Today’s social media will never be able to do the difficult, embodied work of democracy. Computer-­supported interconnection is simply no substitute for face-to-face negotiation, long-term collaboration, and the hard work of living together. The Black Lives Matter and #MeToo movements have taught us that social media can be a powerful force for liberating us from the fiction that all is well just as it is. But the attention these activists have brought to their causes will mean little if the changes they call for are not enshrined in explicit, enforceable laws. Even though the American state can be inefficient, unfair, corrupt, and discriminatory, the logic of representation that underlies it remains the most effective engine we have for ensuring the equable distribution of our collective wealth.

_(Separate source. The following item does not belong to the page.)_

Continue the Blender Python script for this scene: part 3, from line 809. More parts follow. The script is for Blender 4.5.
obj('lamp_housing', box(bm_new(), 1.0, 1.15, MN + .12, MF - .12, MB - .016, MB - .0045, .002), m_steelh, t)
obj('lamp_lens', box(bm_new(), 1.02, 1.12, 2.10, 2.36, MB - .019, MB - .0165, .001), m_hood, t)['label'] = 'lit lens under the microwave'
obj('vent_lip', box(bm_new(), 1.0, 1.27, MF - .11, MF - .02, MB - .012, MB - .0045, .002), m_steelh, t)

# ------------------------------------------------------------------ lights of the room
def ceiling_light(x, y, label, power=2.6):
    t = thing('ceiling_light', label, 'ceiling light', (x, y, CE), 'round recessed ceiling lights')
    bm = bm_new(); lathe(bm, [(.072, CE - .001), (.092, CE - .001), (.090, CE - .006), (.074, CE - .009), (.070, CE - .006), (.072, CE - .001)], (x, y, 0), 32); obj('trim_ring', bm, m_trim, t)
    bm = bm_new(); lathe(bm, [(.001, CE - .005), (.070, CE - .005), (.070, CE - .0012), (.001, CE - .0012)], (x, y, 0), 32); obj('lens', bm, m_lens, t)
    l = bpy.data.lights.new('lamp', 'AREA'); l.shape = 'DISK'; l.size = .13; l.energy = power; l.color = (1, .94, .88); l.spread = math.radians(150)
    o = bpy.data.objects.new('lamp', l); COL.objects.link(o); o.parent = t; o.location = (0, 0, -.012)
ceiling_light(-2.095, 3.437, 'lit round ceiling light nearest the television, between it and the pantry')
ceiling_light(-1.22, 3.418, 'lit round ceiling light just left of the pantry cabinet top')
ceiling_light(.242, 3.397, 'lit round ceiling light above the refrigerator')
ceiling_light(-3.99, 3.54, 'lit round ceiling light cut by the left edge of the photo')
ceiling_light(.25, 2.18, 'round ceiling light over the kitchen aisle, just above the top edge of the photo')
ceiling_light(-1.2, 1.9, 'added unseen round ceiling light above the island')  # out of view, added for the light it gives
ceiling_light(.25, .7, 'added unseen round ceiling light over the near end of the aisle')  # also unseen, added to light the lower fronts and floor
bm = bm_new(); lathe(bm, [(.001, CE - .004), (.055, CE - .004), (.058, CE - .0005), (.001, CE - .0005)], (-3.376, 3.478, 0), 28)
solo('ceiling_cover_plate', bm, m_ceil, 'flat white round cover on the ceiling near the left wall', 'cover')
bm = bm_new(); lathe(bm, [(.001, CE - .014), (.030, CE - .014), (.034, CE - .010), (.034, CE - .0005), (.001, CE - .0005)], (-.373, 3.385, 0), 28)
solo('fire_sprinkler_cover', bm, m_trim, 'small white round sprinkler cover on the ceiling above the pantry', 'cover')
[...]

Speaking our truths has always been necessary, but it will never be sufficient to sustain our democracy. It’s time to let go of the fantasy that engineers can do our politics for us, and that all we need to do to change the world is to voice our desires in the public forums they build. For much of the twentieth century, Americans on both the left and right believed that the organs of the state were the enemy and that bureaucracy was totalitarian by definition. Our challenge now is to reinvigorate the institutions they rejected and do the long, hard work of turning the truths of our experience into legislation.